合格率20%の難関に挑む80歳

千福さんは聴覚障害がある人のケアをきっかけに、手話も学び始める。挨拶だけでも喜ばれたのが嬉しくて、手話教室に通い続け、今年は手話技能検定3級の試験に挑戦するそうだ。

今では手話講師として講習を開くこともある。
今では手話講師として講習を開くこともある。(写真提供=プラスワンケアサポート)

さらに80歳にして挑戦したのが「介護支援専門員(ケアマネジャー)」の試験。合格率は約20%という狭き門である。さぞ熱い決意があったのだろうと思いきや……。

「私ももう80歳になるんやし、傘寿の記念に受けてみようかなと思って」と千福さん。

朗らかな返事にちょっと拍子抜けするが、それも思わぬ成りゆきだったらしい。もともと娘がケアマネジャーの資格を取っており、問題集などを段ボールに詰めて送ってきた。「お母ちゃんも認知症になると困るから、これ見て、ケアマネ受けたらどう?」と。そのときは押し入れにしまい込んでいたが、80歳の誕生日を前に受験を思い立ったという。

試験会場の雰囲気が好き

そうと決めたら、フットワークが軽い千福さん。さっそく受験の申し込みをすると、ひたすら「過去問」三昧の日々を送る。介護保険制度や法律などの専門知識には頭を抱えたが、試験当日はやはり楽しかったという。

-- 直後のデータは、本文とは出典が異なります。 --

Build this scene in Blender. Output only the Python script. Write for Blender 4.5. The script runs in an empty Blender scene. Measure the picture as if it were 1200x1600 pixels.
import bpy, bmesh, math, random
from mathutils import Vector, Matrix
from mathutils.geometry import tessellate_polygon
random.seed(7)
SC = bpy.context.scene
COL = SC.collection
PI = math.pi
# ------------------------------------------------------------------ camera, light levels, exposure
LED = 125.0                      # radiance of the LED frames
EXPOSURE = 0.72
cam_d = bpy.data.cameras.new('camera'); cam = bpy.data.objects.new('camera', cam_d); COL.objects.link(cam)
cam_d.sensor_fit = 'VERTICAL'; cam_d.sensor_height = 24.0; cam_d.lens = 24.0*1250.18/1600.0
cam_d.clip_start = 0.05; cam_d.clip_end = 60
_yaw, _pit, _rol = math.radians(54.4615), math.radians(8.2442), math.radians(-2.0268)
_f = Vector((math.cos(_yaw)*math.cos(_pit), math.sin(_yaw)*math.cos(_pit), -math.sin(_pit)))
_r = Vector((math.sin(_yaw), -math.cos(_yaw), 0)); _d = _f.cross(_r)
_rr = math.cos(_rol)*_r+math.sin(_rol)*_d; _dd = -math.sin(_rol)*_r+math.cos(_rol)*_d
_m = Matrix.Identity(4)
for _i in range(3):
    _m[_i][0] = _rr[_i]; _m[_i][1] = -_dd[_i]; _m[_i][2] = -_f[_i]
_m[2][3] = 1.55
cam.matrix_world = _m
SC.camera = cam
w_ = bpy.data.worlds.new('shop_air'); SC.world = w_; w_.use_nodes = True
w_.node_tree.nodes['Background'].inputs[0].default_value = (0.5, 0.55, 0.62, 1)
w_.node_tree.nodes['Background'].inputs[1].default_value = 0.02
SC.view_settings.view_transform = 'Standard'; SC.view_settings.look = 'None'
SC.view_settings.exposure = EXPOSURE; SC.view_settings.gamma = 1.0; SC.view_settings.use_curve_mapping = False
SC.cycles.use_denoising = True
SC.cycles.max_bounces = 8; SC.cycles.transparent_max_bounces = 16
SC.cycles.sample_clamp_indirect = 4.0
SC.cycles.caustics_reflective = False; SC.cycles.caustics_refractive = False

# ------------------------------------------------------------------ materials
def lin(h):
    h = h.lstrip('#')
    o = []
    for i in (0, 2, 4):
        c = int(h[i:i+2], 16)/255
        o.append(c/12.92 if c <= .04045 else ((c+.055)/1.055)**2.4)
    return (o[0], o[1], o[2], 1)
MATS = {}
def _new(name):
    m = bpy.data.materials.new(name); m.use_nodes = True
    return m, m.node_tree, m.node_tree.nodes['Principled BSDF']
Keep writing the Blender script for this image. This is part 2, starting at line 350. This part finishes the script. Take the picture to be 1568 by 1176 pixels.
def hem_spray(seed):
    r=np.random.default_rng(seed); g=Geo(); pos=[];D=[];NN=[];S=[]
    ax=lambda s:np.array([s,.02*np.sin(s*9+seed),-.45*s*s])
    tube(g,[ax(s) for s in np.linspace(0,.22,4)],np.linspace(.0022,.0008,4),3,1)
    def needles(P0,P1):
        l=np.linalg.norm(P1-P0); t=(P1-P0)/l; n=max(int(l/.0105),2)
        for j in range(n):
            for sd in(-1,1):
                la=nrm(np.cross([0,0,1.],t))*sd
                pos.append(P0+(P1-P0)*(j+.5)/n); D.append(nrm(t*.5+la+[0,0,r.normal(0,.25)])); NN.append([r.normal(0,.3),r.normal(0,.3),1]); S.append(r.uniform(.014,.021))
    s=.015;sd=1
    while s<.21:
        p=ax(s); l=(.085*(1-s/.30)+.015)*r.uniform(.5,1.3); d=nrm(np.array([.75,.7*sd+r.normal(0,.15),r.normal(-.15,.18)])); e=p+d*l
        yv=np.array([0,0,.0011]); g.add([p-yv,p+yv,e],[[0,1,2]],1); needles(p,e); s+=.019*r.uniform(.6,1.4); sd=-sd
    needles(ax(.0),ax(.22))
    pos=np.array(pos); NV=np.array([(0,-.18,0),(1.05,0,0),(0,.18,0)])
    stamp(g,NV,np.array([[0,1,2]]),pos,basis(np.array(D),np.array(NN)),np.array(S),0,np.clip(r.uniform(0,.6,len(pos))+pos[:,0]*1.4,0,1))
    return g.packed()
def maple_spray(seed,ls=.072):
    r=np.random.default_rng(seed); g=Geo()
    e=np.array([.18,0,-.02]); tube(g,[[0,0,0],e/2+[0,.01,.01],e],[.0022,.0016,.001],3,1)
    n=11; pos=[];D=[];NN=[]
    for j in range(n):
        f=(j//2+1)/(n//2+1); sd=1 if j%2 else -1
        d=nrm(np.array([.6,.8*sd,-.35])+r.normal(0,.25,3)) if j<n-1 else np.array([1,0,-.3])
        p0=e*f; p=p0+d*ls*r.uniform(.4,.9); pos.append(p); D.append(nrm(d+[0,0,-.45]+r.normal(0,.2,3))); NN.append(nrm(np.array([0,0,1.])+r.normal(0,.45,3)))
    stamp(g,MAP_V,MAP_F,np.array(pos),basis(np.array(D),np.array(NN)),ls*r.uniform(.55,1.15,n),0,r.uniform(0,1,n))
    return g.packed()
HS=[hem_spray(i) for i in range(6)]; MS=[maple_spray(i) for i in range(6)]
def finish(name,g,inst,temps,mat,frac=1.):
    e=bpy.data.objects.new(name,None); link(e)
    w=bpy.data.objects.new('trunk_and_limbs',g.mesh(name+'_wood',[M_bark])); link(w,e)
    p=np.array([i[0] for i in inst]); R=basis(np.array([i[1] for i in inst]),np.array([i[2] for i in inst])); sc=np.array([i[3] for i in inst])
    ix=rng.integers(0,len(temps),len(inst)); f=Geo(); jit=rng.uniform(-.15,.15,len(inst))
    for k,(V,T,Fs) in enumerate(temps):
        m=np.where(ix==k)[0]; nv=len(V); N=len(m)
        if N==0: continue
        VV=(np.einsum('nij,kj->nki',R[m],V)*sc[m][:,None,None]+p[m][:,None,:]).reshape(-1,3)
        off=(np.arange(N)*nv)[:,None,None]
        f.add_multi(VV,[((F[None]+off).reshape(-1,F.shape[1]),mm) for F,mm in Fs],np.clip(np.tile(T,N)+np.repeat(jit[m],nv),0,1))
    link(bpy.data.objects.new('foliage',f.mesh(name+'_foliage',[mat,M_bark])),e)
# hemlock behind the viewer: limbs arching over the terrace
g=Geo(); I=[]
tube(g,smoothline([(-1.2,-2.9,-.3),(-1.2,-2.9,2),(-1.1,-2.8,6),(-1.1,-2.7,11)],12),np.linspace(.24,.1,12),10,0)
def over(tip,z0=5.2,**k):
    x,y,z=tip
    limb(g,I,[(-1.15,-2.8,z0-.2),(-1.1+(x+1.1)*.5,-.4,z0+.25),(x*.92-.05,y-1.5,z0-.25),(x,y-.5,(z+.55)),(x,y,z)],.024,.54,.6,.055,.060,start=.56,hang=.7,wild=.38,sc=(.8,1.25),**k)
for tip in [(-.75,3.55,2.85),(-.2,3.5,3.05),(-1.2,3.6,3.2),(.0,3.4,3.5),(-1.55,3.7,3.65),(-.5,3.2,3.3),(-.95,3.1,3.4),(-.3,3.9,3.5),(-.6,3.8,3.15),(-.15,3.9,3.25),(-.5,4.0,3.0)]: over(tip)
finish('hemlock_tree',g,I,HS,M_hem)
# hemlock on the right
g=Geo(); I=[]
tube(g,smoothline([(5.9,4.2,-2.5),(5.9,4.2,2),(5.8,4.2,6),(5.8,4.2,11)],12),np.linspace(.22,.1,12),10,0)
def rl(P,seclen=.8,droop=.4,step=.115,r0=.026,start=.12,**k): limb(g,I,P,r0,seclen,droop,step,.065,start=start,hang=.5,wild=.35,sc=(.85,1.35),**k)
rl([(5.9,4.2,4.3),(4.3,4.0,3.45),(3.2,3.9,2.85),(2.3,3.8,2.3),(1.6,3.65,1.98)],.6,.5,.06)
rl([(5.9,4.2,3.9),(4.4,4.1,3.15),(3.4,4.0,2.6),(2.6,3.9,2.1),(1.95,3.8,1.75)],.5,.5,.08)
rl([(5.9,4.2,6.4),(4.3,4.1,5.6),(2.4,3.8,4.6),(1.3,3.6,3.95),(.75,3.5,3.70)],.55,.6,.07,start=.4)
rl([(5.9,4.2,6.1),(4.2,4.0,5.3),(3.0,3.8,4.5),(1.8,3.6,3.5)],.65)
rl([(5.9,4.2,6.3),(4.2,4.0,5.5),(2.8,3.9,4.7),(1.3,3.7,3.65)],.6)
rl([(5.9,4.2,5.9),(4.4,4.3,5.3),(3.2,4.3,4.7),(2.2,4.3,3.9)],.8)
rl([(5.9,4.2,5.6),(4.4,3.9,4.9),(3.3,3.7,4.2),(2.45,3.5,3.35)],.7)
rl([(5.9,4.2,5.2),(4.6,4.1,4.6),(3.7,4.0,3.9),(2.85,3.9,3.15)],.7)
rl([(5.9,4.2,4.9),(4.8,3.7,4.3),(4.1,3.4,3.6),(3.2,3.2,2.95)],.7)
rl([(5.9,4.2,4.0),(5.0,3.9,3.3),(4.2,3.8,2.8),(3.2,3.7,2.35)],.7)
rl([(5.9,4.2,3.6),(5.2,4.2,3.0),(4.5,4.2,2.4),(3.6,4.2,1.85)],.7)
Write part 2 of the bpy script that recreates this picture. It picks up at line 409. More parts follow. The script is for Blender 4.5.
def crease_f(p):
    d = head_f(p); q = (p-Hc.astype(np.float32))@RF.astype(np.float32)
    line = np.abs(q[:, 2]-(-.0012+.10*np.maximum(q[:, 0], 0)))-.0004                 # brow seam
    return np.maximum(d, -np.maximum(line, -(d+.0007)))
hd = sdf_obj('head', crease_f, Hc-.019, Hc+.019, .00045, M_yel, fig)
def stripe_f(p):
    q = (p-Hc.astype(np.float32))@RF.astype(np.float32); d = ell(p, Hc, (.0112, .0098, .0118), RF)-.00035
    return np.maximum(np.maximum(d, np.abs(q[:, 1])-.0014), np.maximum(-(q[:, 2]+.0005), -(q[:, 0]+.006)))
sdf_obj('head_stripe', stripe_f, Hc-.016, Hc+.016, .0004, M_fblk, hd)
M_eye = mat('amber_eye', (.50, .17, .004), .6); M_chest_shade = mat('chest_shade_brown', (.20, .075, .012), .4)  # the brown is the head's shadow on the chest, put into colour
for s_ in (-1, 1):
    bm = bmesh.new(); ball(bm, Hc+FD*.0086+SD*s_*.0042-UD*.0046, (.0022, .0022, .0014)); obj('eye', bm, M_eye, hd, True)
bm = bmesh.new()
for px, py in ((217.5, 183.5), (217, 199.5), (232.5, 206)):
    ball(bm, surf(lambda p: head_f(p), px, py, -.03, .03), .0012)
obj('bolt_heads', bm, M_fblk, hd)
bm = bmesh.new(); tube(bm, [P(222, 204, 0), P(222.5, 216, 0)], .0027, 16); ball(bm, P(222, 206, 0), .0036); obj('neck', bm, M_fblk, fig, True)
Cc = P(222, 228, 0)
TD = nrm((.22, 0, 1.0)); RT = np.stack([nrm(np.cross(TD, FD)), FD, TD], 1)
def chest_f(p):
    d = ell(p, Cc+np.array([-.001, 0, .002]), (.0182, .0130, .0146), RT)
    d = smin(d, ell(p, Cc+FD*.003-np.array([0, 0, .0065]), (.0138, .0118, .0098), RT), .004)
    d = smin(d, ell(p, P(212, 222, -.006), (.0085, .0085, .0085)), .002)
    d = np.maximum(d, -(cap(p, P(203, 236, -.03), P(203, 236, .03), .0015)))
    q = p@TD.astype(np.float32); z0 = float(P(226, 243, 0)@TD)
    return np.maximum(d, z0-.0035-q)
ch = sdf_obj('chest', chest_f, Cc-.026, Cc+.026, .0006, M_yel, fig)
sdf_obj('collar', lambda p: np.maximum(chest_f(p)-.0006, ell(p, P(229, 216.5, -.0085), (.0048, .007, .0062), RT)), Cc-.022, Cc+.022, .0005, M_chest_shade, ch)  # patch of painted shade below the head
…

「始まる前はみんな問題集を見ていて、世の中にはこんなに一生懸命やってはる人がおるんやと思う。あの試験会場の雰囲気がとても好きなんです」

千福さんは難関のケアマネジャーの試験にも一発で合格。だが、そこから半年ほど続く研修がもっと大変だったと苦笑する。数千人集まる会場で講座が開かれ、グループ別の実務研修に入る。ケアマネジメントに必要な知識や技能を習得する研修だ。当日は資料をリュックとスーツケースに入れて、朝早い満員電車で会場へ。細かな記述作業のためにパソコンも必死で覚えた。